Rows from a 3D scene dataset:

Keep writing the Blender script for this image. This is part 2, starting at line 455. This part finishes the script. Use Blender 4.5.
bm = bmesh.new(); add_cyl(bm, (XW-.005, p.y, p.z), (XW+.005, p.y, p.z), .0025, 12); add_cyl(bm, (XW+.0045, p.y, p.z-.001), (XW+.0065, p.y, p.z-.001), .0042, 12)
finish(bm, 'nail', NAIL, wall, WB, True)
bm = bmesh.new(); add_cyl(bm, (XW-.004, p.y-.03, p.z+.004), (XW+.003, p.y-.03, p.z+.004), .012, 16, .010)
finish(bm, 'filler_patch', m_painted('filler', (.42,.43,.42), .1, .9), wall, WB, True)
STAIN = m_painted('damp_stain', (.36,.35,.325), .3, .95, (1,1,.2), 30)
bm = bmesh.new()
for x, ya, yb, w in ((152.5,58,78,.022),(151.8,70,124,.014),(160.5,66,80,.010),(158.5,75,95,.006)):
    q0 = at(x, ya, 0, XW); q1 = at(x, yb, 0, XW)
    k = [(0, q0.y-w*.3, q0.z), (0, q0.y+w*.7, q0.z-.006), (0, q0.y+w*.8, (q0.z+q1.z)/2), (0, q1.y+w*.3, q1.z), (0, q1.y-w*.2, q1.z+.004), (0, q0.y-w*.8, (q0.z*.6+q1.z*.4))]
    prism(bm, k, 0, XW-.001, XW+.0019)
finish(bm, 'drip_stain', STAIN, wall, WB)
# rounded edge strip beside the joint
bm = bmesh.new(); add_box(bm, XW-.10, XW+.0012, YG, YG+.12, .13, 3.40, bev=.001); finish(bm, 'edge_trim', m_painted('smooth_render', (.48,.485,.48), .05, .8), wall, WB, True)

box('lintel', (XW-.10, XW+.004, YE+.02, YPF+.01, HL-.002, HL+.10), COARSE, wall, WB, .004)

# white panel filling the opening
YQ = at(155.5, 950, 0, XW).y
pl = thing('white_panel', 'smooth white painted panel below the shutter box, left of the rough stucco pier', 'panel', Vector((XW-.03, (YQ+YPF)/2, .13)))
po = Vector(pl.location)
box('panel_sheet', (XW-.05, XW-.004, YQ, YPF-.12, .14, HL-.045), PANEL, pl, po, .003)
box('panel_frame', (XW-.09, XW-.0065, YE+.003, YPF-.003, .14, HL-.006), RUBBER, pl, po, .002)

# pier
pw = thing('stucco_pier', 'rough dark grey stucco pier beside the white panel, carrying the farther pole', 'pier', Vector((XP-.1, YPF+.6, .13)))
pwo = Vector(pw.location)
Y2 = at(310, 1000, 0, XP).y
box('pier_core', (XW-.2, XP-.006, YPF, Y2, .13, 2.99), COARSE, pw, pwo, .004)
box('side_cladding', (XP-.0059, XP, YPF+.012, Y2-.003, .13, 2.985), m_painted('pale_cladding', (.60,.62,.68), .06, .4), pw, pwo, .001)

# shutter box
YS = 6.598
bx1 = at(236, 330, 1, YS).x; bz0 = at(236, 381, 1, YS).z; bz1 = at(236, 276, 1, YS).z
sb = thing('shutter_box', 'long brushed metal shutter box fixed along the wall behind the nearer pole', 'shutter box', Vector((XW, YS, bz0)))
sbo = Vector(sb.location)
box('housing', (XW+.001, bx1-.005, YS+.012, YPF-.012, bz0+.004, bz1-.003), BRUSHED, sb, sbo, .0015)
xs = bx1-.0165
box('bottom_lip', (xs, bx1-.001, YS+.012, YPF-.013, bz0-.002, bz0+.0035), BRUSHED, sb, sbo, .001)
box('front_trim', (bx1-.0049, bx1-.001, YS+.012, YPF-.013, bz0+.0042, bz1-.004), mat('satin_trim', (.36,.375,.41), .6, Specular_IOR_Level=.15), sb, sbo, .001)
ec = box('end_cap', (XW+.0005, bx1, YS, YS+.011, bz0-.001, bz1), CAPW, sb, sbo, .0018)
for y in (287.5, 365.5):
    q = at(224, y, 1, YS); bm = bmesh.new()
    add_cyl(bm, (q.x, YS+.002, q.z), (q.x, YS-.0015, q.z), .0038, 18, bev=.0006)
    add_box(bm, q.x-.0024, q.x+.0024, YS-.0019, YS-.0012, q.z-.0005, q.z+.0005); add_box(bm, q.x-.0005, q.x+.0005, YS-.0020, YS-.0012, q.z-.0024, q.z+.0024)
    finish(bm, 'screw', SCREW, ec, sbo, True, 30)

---

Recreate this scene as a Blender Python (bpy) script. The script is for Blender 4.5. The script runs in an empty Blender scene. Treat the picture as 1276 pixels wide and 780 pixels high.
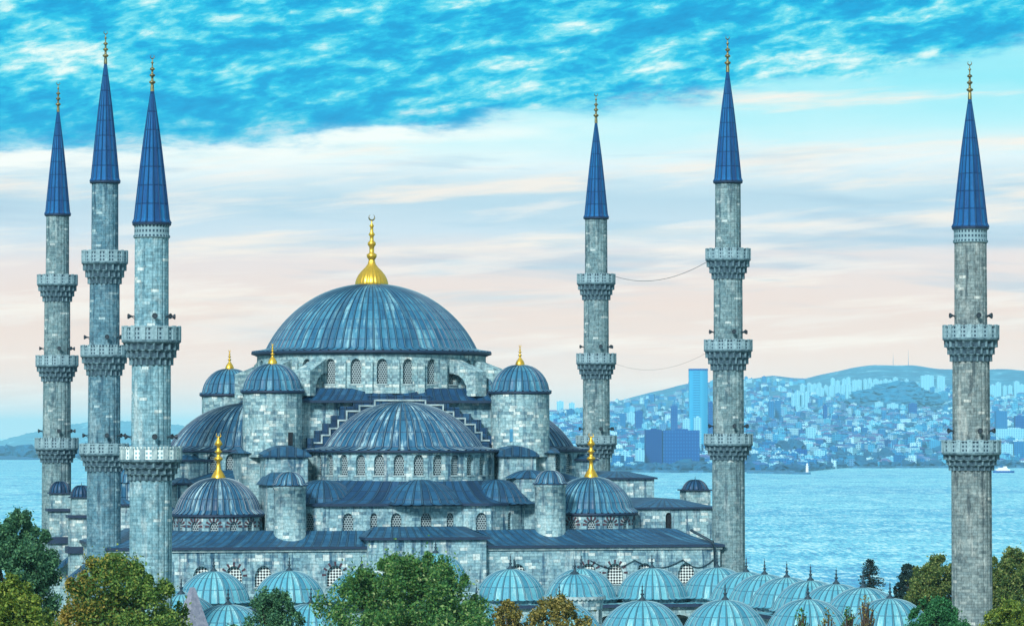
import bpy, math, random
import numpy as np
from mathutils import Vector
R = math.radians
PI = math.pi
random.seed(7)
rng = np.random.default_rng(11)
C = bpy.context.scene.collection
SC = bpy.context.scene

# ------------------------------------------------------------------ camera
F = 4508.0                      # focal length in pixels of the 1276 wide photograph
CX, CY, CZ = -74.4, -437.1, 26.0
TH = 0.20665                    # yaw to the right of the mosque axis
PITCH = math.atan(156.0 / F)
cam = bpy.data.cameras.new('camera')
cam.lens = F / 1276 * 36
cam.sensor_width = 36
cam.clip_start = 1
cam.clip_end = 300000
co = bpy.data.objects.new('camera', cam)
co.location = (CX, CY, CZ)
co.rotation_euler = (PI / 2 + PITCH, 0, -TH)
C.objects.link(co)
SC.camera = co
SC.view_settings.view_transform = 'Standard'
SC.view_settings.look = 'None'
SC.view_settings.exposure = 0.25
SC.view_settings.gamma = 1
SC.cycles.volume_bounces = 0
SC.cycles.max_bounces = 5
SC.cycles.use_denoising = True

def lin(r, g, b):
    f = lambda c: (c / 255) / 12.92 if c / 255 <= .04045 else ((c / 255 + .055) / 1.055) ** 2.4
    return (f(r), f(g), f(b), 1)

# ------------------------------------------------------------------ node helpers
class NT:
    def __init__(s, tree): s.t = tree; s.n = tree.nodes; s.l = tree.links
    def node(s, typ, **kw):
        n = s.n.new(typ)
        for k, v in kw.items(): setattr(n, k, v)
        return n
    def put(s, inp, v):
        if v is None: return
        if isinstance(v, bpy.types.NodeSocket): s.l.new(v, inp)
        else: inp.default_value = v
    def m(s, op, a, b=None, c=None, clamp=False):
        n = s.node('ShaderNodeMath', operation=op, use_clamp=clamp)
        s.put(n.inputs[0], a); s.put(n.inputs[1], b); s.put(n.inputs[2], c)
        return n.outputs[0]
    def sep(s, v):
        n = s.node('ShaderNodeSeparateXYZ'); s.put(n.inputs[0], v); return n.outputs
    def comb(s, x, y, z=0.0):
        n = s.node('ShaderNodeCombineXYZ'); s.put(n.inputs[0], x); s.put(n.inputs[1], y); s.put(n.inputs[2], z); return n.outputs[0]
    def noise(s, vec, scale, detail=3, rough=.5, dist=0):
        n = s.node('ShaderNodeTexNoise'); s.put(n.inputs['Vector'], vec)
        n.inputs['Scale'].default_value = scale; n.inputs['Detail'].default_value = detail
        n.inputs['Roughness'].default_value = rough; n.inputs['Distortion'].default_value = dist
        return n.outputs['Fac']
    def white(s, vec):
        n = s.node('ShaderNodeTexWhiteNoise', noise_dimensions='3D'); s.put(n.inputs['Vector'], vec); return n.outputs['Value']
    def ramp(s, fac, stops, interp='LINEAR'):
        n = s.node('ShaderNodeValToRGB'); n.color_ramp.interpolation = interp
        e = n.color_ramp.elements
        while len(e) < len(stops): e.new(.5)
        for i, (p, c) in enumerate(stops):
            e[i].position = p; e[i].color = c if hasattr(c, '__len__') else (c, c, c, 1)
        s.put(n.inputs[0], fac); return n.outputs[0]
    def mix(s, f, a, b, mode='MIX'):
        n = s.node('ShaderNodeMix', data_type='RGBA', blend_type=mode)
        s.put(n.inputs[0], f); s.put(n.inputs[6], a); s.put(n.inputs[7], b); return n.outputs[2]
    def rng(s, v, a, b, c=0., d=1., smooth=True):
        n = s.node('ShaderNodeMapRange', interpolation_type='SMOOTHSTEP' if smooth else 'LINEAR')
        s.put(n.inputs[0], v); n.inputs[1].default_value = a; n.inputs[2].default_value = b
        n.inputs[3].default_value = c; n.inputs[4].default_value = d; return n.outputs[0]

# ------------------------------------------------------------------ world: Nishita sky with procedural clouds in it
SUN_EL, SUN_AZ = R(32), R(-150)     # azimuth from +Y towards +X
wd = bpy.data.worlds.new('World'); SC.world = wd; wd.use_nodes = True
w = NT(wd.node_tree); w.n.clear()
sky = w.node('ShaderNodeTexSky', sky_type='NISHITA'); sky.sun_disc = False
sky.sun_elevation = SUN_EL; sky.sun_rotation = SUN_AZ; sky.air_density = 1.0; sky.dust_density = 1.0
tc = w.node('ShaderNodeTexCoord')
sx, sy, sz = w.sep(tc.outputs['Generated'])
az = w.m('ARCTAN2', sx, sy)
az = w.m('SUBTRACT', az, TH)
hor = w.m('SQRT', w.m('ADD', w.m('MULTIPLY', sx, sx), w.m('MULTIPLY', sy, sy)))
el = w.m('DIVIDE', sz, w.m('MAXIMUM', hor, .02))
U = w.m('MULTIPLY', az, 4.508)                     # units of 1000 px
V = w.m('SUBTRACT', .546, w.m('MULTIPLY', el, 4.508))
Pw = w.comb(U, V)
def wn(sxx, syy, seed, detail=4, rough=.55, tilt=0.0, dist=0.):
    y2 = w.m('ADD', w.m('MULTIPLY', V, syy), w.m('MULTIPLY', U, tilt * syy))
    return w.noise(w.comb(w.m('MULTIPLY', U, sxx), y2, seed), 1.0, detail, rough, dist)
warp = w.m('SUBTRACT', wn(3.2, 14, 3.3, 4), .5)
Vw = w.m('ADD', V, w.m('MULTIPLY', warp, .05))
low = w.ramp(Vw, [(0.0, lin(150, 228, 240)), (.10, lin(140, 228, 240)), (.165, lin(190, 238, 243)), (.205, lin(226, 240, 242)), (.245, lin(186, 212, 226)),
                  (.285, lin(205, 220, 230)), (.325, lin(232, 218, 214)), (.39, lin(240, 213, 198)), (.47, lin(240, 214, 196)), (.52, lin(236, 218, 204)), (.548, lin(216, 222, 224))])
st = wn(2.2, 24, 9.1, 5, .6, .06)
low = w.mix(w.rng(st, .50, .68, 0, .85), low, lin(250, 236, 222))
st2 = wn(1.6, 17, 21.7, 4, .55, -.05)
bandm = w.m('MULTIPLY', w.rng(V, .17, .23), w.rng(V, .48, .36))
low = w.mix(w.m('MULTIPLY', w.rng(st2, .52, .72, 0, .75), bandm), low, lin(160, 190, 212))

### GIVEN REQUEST
Extract, without any images, the part of the material above that opens with the line containing "Recreate this scene" and closes with the line containing "SC = bpy.context.scene", both lines included.

### EXERCISE SOLUTION
Recreate this scene as a Blender Python (bpy) script. The script is for Blender 4.5. The script runs in an empty Blender scene. Treat the picture as 1276 pixels wide and 780 pixels high.
import bpy, math, random
import numpy as np
from mathutils import Vector
R = math.radians
PI = math.pi
random.seed(7)
rng = np.random.default_rng(11)
C = bpy.context.scene.collection
SC = bpy.context.scene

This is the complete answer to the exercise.